Sunday, July 29, 2012

Kid me not

In case you know Marathi language, and you have travelled/going to travel abroad then you should definitely listen to Pu La Deshpande’s Pravaasachi Tayari. If you find a video then have a look (and share it with me). It is not that you won’t enjoy it if you were not travelling, but then it is worth when you get to compare it to the travel tips/instructions you get from your family and friends, even if the instructions are different in the modern world. I am glad I copied all those audio files while packing my stuff and I enjoyed listening to it more than I had heard it back home. One of the instructions I had got while leaving for US was about kids. I am fond of kids, and a cute little kid is an absolute delight to watch (only when he/she is smiling). So I am bombarded with – Don’t pick up any cute looking kid you like in a mall/on the road like most of us do here. Don’t smile at them. Don’t even look at them. With all the paedophilia scare, I took all those instructions to the heart, and in the first two weeks here I even avoided one of my colleague’s one year kid when I was visiting him at his place. With not many friends staying close by and the transportation issues here all I get to do over weekends is keep myself engaged in some activity at home or visit a few colleagues in this same community, or swimming (more on that in some different post). One of the colleagues has a one year daughter who has started speaking a few syllables, and when I visit them the conversation with her goes like this.
Ba (both hands up in the air)
Yes I know we are late for the pool, but your dad is still by his laptop for the office work.
Ba (touches her nose)
Is she having a cold due to the pool water?
Dad - No, we are teaching her facial features
At the age of 1?
Aa (points to the gallery – or patio as they call it here – door)
Yeah your parents should be kicked out of there. I am sure that at the age of 5 they want you to win the spelling bee.
Aa (both hands up in the air again)
They never tell you those things while bringing you to this world. It is a big bad world out there.
Pe (shows three fingers of one hand)
You want to see Teen Thay Bhai movie? Cocktail was released yesterday, so better to watch that.
Uu (points to the television set where Pingu the penguin show is on)
Pingu is cute, but Diana Penty looks good from the promos.
Ka (brings her toy car)
Yes I am saving to buy a car. A real one.
Ba (points three fingers again, this time with one bent)
You are absolutely right. I downloaded some of the Two and a Half Men seasons.
Aa (both hands bent with the I-don’t-know gesture)
I don’t know if this country has any laws against downloading movies or series from torrents. Or for that matter p0rn.
Mom - Downloading what?
Err Pawn Stars, the series where they show buying-selling historical stuff. Is it legal to download it from torrents?

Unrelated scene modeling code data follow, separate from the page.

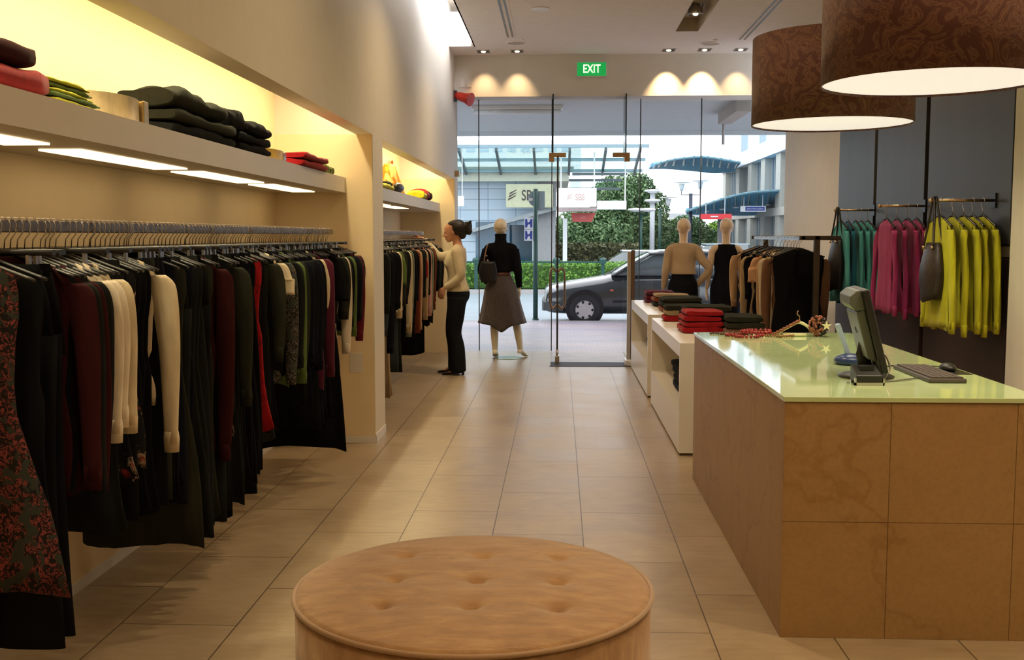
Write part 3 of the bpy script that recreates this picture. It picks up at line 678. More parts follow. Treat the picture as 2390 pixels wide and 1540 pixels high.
while y < 12.6:
    if all(abs(y - q[0]) > .05 for q in items2):
        R = random.Random(int(y * 999)); c = R.choice(['black', 'charcoal', 'olive']); kd = R.choice(['top', 'top', 'skirt'])
        hang(y, kd, c, R.uniform(.75, .9) if kd == 'top' else .55, .95 if kd == 'top' else None, 'plain %s %s packed between others on the far left rail' % (c, KN[kd]), '%s %s on the far left rail' % (c, KN[kd]), hl=H2[0], hg=H2[1]); y += .06
    else: y += .02
# ---- clothes rack behind the display units
t = thing('clothes_rack', 'dark steel clothes rack standing behind the white display units', 'clothes rack', (2.0, 9.6, 0))
M_rk = plain('rack_steel', (.10, .085, .065), .4, .7)
b = MB(); b.box((2.06, 8.70, .03), (2.105, 8.745, 1.55)); obj('upright', b, M_rk, t, bevel=.003)
b = MB(); b.box((1.94, 8.70, 1.515), (2.27, 8.745, 1.55)); obj('end_bar', b, M_rk, t, bevel=.003)
b = MB(); b.box((2.06, 10.85, .03), (2.105, 10.89, 1.55)); b.box((1.94, 10.85, 1.515), (2.12, 10.89, 1.55)); obj('upright', b, M_rk, t, bevel=.003)
b = MB(); b.box((1.955, 8.7, 1.515), (1.985, 10.89, 1.545)); obj('rail_bar', b, M_chrome, t)
b = MB(); b.box((1.7, 8.70, 0), (2.3, 8.745, .03)); b.box((1.7, 10.85, 0), (2.3, 10.89, .03)); b.box((2.06, 8.7, 0), (2.1, 10.89, .03)); obj('foot', b, M_rk, t)
H3 = ('thin metal hooked hanger on the free standing rack', 'hangers on the free standing rack')
rk = [(8.86, 'sleeveless', 'black', .62, None, .02, 'black sleeveless dress at the near end of the free standing rack'), (8.95, 'top', 'brown', .66, .7, 0, 'brown long sleeved knit behind the black sleeveless dress'),
 (9.06, 'top', 'cream', .72, .68, 0, 'cream long sleeved top nearest on the free standing rack'), (9.17, 'top', 'tan', .78, .72, 0, 'tan long sleeved top behind the cream one on the rack'), (9.32, 'dress', 'black', .45, None, .02, 'black dress in the middle of the free standing rack'),
 (9.48, 'short', 'peach', 1.08, 1.14, 0, 'peach short sleeved top on the free standing rack'), (9.62, 'dress', 'rust', .6, None, 0, 'rust brown dress below the peach short sleeved top'), (9.80, 'top', 'black', .8, 1.0, 0, 'black cardigan behind the peach top on the rack'),
 (9.95, 'top', 'beige', .76, .72, 0, 'beige long sleeved top toward the rack far end'), (10.15, 'dress', 'black', .42, None, .02, 'black dress toward the far end of the rack'), (10.4, 'dress', 'black', .45, None, 0, 'second black dress nearest the far end of the rack'), (10.62, 'top', 'tan', .9, .88, 0, 'tan top last on the rack, beside the black dressed mannequin')]
for y, kd, c, hem, slz, fl, lb in rk: hang(y, kd, c, hem, slz, lb, None, 1.97, zr=1.548, flare=fl, hl=H3[0], hg=H3[1], w=.21)
# ---- three faceout rods on the panelled wall
def faceout(y, x0, label):
    t = thing('faceout_rod', label, 'clothes rail', (2.655, y, 1.765), 'short metal rods on the panelled wall')
    b = MB(); b.cyl((x0, y, 1.765), (2.66, y, 1.765), .009, 10); obj('rod', b, M_gold, t, smooth=True)
    b = MB(); b.box((2.645, y - .03, 1.72), (2.655, y + .03, 1.81)); obj('wall_bracket', b, M_black, t)
    b = MB(); b.ell((x0, y, 1.765), (.014, .014, .014)); obj('end_knob', b, M_gold, t, smooth=True)
faceout(6.65, 2.27, 'short metal rod holding the lime jackets on the panelled wall')
faceout(7.89, 2.33, 'short metal rod holding the magenta jackets on the panelled wall')
faceout(9.14, 2.33, 'short metal rod holding the teal jackets on the panelled wall')
H4 = ('black hanger on one of the short wall rods', 'hangers on the short wall rods')
ORD = ['frontmost', 'second', 'third', 'fourth', 'rearmost']
for y, xs, cols, nm, hem in ((6.65, (2.33, 2.41, 2.47, 2.53, 2.585), ['lime'] * 5, 'lime', .99), (7.89, (2.38, 2.46, 2.53, 2.60), ['magenta'] * 4, 'magenta', 1.0), (9.14, (2.38, 2.44, 2.50, 2.55, 2.60), ['teal', 'deep teal', 'teal', 'teal', 'teal'], 'teal', 1.0)):
    for i, x in enumerate(xs):
        o_ = ORD[i] if i < len(xs) - 1 else 'rearmost'
        hang(y + .012 * (i % 2), 'top', cols[i], hem + .02 * (i % 2), hem - .01 + .02 * ((i + 1) % 2), '%s %s jacket on the panelled wall rod, counted from the rod tip' % (o_, cols[i]), None, x, rz=PI / 2 + random.uniform(-.05, .05), zr=1.776, flare=.05, hl=H4[0], hg=H4[1], w=.19, name='jacket')
def handbag(loc, col, label, h=.28, w=.12, strap=.26, rz=0):
    t = thing('handbag', label, 'bag', loc); x, y, z = loc
    b = MB(); rr = []
    for i in range(9):
        q = i / 8; zz = z - strap - h * q; hw = w * (.72 + .35 * math.sin(q * PI * .8)); hd = .05 * (.5 + .8 * math.sin(min(1, q * 1.1) * PI * .75))
        rr.append([(x + hd * math.cos(2 * PI * k / 20), y + hw * math.sin(2 * PI * k / 20), zz - .03 * (1 - abs(math.sin(2 * PI * k / 20))) * (i == 8)) for k in range(20)])
    b.ring_loft(rr); obj('pouch', b, plain('leather_' + col, {'brown': (.022, .014, .012), 'black': (.008, .008, .011)}[col], .42, var=.3, scale=25, bump=.4, bs=60), t, smooth=True)
    for s in (-1, 1):
        b = MB(); b.tube(sm([(x + s * .03, y - w * .6, z - strap - .02), (x + s * .015, y - w * .35, z - strap * .5), (x + s * .008, y - .012, z + .004), (x + s * .008, y + .012, z + .004), (x + s * .015, y + w * .35, z - strap * .5), (x + s * .03, y + w * .6, z - strap - .02)], 5), .007, 6); obj('strap', b, M_black if col == 'black' else plain('leather_brown', (.05, .028, .022)), t, smooth=True)
    for s in (-1, 1):
        b = MB(); b.ell((x - .035, y + s * w * .55, z - strap - .03), (.008, .012, .012)); obj('buckle', b, M_gold, t, smooth=True)
handbag((2.295, 6.65, 1.768), 'brown', 'dark brown slouchy handbag hung by straps before the lime jackets', h=.34, w=.14, strap=.26)
handbag((2.345, 9.12, 1.768), 'black', 'black leather handbag hung before the teal jackets', h=.42, w=.15, strap=.24)

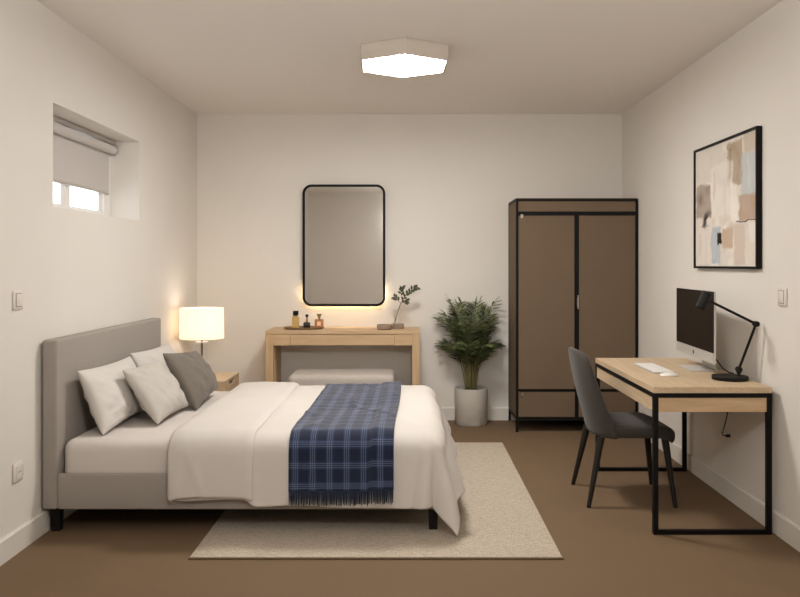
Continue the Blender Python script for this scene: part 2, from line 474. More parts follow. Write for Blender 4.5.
# ------------------------------------------------------------------ rug
rg = thing('area_rug', 'flat woven beige rug lying under the bed', 'rug', (-.15, 4.62, 0))
bm = bmesh.new(); box(bm, -.985, .685, 3.495, 5.745, .001, .011, .003); obj('rug_field', bm, M['rug'], rg)
bm = bmesh.new()
box(bm, -.99, .69, 3.488, 3.4945, .001, .010, .002); obj('bound_edge', bm, M['rug_edge'], rg); bm = bmesh.new(); box(bm, -.99, .69, 5.7455, 5.752, .001, .010, .002)
obj('bound_edge', bm, M['rug_edge'], rg)

# ------------------------------------------------------------------ bed
BY0, BY1 = 3.80, 5.40
bed = thing('double_bed', 'grey upholstered double bed frame with tall padded headboard against left wall', 'bed', (-.8, 4.6, 0))
bm = bmesh.new(); box(bm, -1.793, -1.718, BY0, BY1, .125, .953, .014, 4); obj('headboard', bm, M['bed_fabric'], bed, smooth='auto')
bm = bmesh.new()
box(bm, -1.7175, .155, BY0+.005, BY0+.028, .125, .30, .008, 3)
obj('side_rail', bm, M['bed_fabric'], bed, smooth='auto')
bm = bmesh.new(); box(bm, -1.7175, .155, BY1-.028, BY1-.005, .125, .30, .008, 3); obj('side_rail', bm, M['bed_fabric'], bed, smooth='auto')
bm = bmesh.new(); box(bm, .110, .155, BY0+.0285, BY1-.0285, .125, .30, .008, 3); obj('end_rail', bm, M['bed_fabric'], bed, smooth='auto')
obj('slat_base', NB(-1.717, .109, BY0+.051, BY1-.051, .16, .205), M['black_wood'], bed)
for (x, y, z) in ((.117, 3.875, .0115), (.117, 5.33, .0115), (-1.755, 3.885, 0.0), (-1.755, 5.32, 0.0)):
    bm = bmesh.new()
    q = [(-.024, -.024), (.024, -.024), (.024, .024), (-.024, .024)]
    prism(bm, q, lambda p: Vector((x+p[0]*.85, y+p[1]*.85, z)), lambda p: Vector((x+p[0], y+p[1], .1245)))
    obj('leg', bm, M['black_wood'], bed)

def rounded_slab(bm, x0, x1, y0, y1, z0, z1, r, wob=.0, seg=5, cuts=0):
    box(bm, x0, x1, y0, y1, z0, z1, r, seg)
mt = None
bm = bmesh.new(); box(bm, -1.712, .10, BY0+.03, BY1-.03,   .2065, .457, .055, 6)
mt = obj('mattress', bm, M['sheet'], None, (-.8, 4.6, .2065), smooth='auto')
tag(mt, 'thick mattress under a fitted off-white sheet on the grey bed frame', 'mattress')

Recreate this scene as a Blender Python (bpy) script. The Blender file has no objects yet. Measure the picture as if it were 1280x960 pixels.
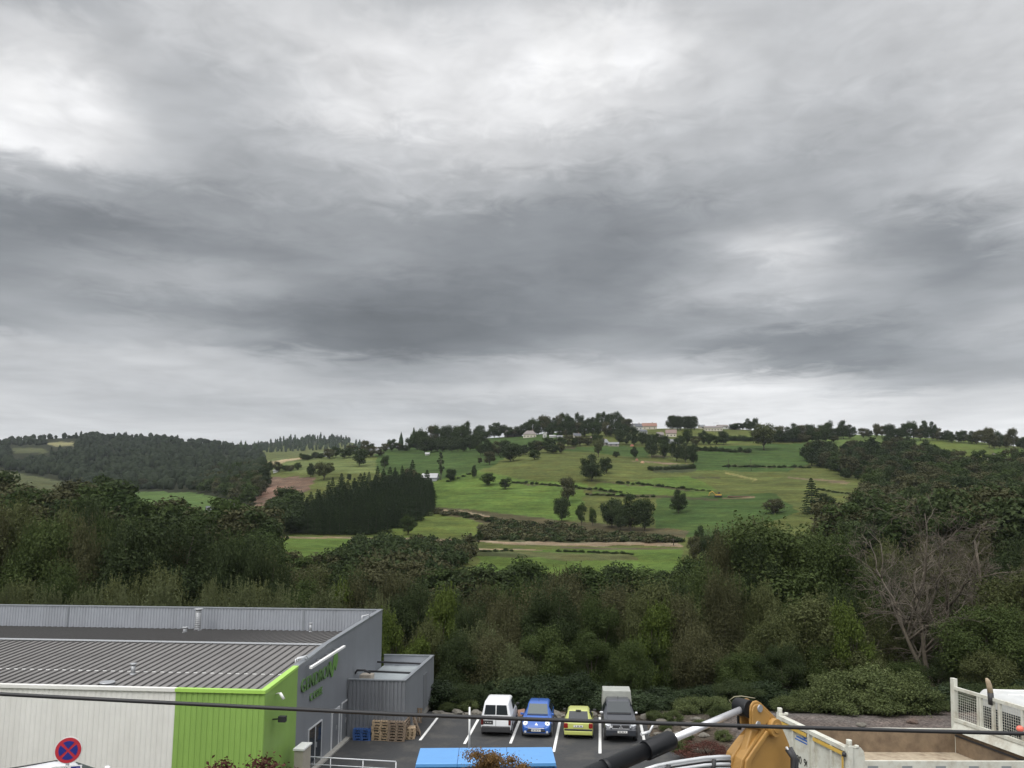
import bpy, math, random
import numpy as np
from mathutils import Vector, Matrix
random.seed(7); RNG = np.random.default_rng(11)
R = math.radians
S = bpy.context.scene
COL = S.collection

# ------------------------------------------------------------------ camera
F = 1030.0; PITCH = math.atan(155/1030); H = 12.5
cam = bpy.data.cameras.new('camera'); co = bpy.data.objects.new('camera', cam); COL.objects.link(co)
co.location = (0, 0, H); co.rotation_euler = (math.pi/2+PITCH, 0, 0)
cam.sensor_width = 36; cam.lens = 36*F/1280; cam.clip_start = .1; cam.clip_end = 20000
S.camera = co
S.render.resolution_x = 1024; S.render.resolution_y = 768
S.view_settings.view_transform = 'Standard'; S.view_settings.look = 'None'
S.view_settings.gamma = 1; S.view_settings.use_curve_mapping = False
S.view_settings.exposure = 0.0

def D(px, py):
    u = (px-640)/F; v = (480-py)/F
    return (u, math.cos(PITCH)-v*math.sin(PITCH), v*math.cos(PITCH)+math.sin(PITCH))
def G(px, py, z=0.0):
    d = D(px, py); t = (z-H)/d[2]; return (d[0]*t, d[1]*t, z)
def PY(px, py, Y):
    d = D(px, py); t = Y/d[1]; return (d[0]*t, Y, H+d[2]*t)
def pixa(x, y, z):
    z = z-H; d = y*math.cos(PITCH)+z*math.sin(PITCH); up = -y*math.sin(PITCH)+z*math.cos(PITCH)
    return 640+F*x/d, 480-F*up/d
def WALL(px, py, A, th):
    n = (math.cos(th), -math.sin(th)); d = D(px, py)
    t = (n[0]*A[0]+n[1]*A[1])/(n[0]*d[0]+n[1]*d[1]); return (d[0]*t, d[1]*t, H+d[2]*t)

# ------------------------------------------------------------------ world: overcast sky
def lin(c):
    c = c/255.0
    return c/12.92 if c <= .04045 else ((c+.055)/1.055)**2.4
XS = [0, 100, 200, 300, 400, 500, 600, 700, 800, 900, 1000, 1100, 1200, 1280]
SKY = {
 -60:[185,190,205,210,205,200,200,205,200,195,195,200,205,205],
 20: [168,178,203,208,203,190,194,208,196,192,194,203,205,208],
 60: [232,205,185,200,214,220,222,244,228,204,200,203,205,207],
 90: [242,218,180,200,222,232,224,246,230,202,199,198,203,205],
 130:[240,226,180,186,207,222,224,228,210,198,196,190,200,206],
 170:[230,222,190,182,196,206,216,208,196,190,186,184,192,200],
 205:[190,196,184,178,184,194,204,190,184,182,178,182,192,200],
 240:[160,165,166,170,176,186,184,166,168,172,168,180,190,196],
 290:[136,138,148,158,160,158,150,146,148,158,196,156,158,180],
 320:[150,150,150,152,162,164,152,150,148,176,222,180,152,168],
 350:[182,184,178,182,166,152,148,144,146,184,198,176,150,160],
 390:[152,154,160,152,134,128,134,148,160,176,174,168,170,188],
 425:[196,192,186,168,138,128,132,146,160,150,142,146,172,184],
 445:[198,198,200,188,158,136,148,176,180,158,142,146,170,176],
 465:[192,198,200,204,196,172,186,202,196,206,168,152,174,180],
 490:[208,200,192,196,192,196,200,206,214,232,230,204,200,206],
 515:[196,194,190,188,184,186,184,192,208,224,232,222,214,220],
 545:[218,216,212,208,204,206,204,206,220,228,230,226,226,230],
 640:[215,212,210,206,204,206,204,206,215,222,224,222,222,222]}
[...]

The guy had a chuckle while his wife stared in disbelief. And that strikes out one of the homes-to-visit list for me. Also that made me start preparing pav-bhaji, more on that as well sometime later. So the thing is that the fear of smiling at a cute kid is more there for the desi ones, but not yet for a firangi one, even with blue eyes.

Moreover it is amazing how children are great at learning things adults take time. A Marathi speaking friend of mine who has been here for more than a year still pronounces message (as in a text message) as masej (mas as in masculine), but his 5-6 year old daughter who plays with the local kids goes Mommmmyyy in a typical American accent. I had to pay more attention while listening to her than it is necessary when I hear the client’s full time employees speak. I was going to ask jokingly, “You sure she is YOUR kid?” But hey I am not here to strike off the entire homes-to-visit list.

P.S.: Some families I saw in the malls had 4-6 kids. I mean do they really like making babies or is it just for the income tax benefits?

Monday, July 02, 2012

Life is a sojourn

It was probably my 8th or 9th birthday when I had got a greeting card, from one of my maternal uncles, which had the first line as “Life is a sojourn here on earth”. Then a brief (excerpt) of some advice/thoughts followed this which I don’t remember, but the word sojourn remains etched in my mind since that day. Back then I did not understand the meaning of that word and I am not sure if I ever got a chance later to use it anywhere. Here is an opportunity for me to use it after around 20 years.

I have moved to US last month on an onsite assignment, which could last a year (or less if they plan to kick me out :D). The location is in Phoenix (Arizona)… yes it is HOT, and people are saying this is just the beginning, phew! I find it funny when people say that this is a good weather for you to come here. Even A/B said that I would enjoy the summer. I had stayed alone for months together earlier, but that was at home itself when mom was visiting dad in his transferred places. Here it is alone in an altogether new country where I am trying to get used to call the ‘room/apartment’ as ‘home’. Add to that trying to juggle the new work routine with other daily chores which includes cooking. It has been quite a month so far! Thus begins a new tag The American Sojourn, which hopefully will see some more posts, considering the frequency of posts over the last year he he he. I wish that this experience teaches me something good for the future.